As depicted in Fig. 2-(b), SA2 specification provides a dedicated mechanism for checking whether acquisition of UE location is allowed based on UE LCS privacy profile, which also include information related to which entity are permitted or conditionally permitted to obtain UE location information. The LCS related NF (e.g., Gateway Mobile Location Centre; GMLC) in the CN checks the UE LCS privacy profile via UDM when it is requested to provide UE location. Also, during a positioning procedure, it is supported that the CN can notify the positioning target UE with privacy verification, indicating the identity of the requestor of UE location (i.e., identity of LCS client). Once the UE receives this notification for privacy verification, the target UE notifies the end-user of the location request and waits for the user to grant or withhold permission. As a result of this interaction between UE and the end user, the UE indicates to the CN NF whether permission is granted or denied by the user for the current LCS request. Additionally, Location Privacy Indication, an information element in UE LCS privacy profile, can be provided and updated by UE and/or AF as depicted in Fig. 2-(b). [4].
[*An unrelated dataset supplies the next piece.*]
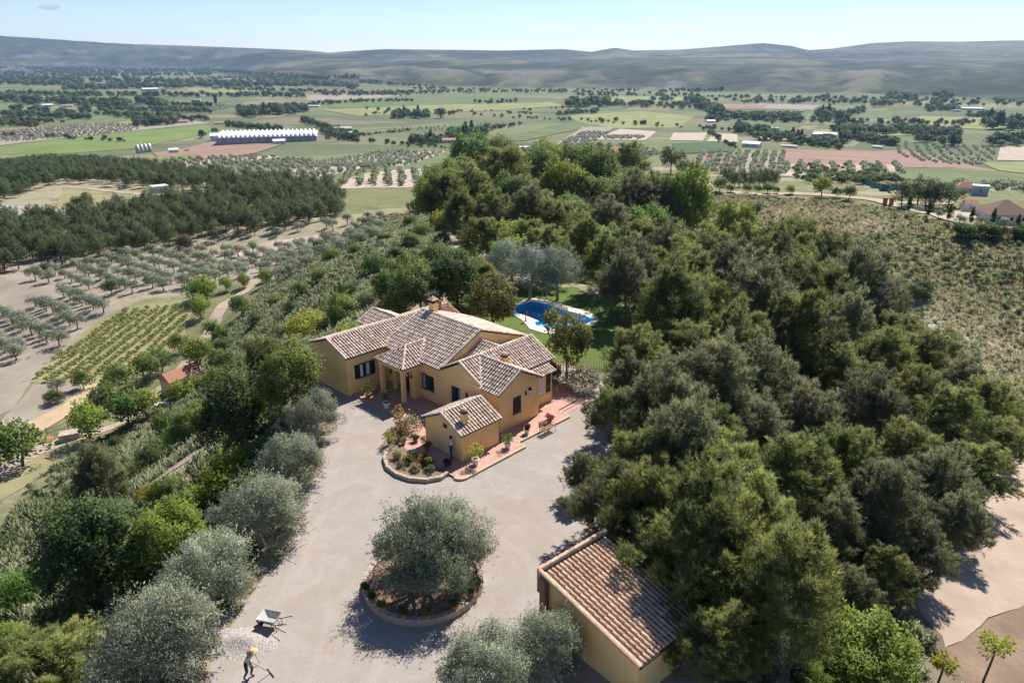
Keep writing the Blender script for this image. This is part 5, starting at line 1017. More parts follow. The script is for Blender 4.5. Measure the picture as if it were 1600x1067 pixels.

User data privacy protection for application layer

3GPP SA3 and SA6 have jointly specified the application layer mechanism Resource owner-aware Northbound API Access (RNAA) for enabling the authorization of an API invoker when the invoked API is associated with the resource owner (i.e., when the API invocation requires processing or exposing the resource related to end user as MNO subscriber). For example, the API invoker (e.g., application function in Fig. 1) accesses the resources exposed by 3GPP northbound APIs (e.g., API exposed by NEF in Fig. 1) and these resources may require exposure of end user specific information (e.g., UE location). The Authorization function (as shown in Fig. 1) obtains consent from the resource owner (e.g., via resource owner client on the UE) to issue an authorization grant to the API invoker. Fig. 3 illustrates the realization of the AF-originated API invocation use case where a gaming server invokes the service API based on the trigger from a gaming client on the UE, using the CAPIF RNAA procedures [8].

Figure 3. An illustration of a typical flow for CAPIF RNAA

Conclusion

As 5G system has evolved to incorporate data-driven services such as location-based services, network analytics and exposure of network capability, 3GPP SA WGs have been actively working to enhance user data privacy protection through standardization efforts related to user consent management.

For the upcoming 6G system, it is expected that data-driven services would be further extended to include AIML based operations, and integrated sensing and communications. Also, it is anticipated that regulatory bodies are developing and enforcing regulations to protect personal data. In line with this, Samsung continues to contribute to the 3GPP standardization of privacy protection in mobile communications system.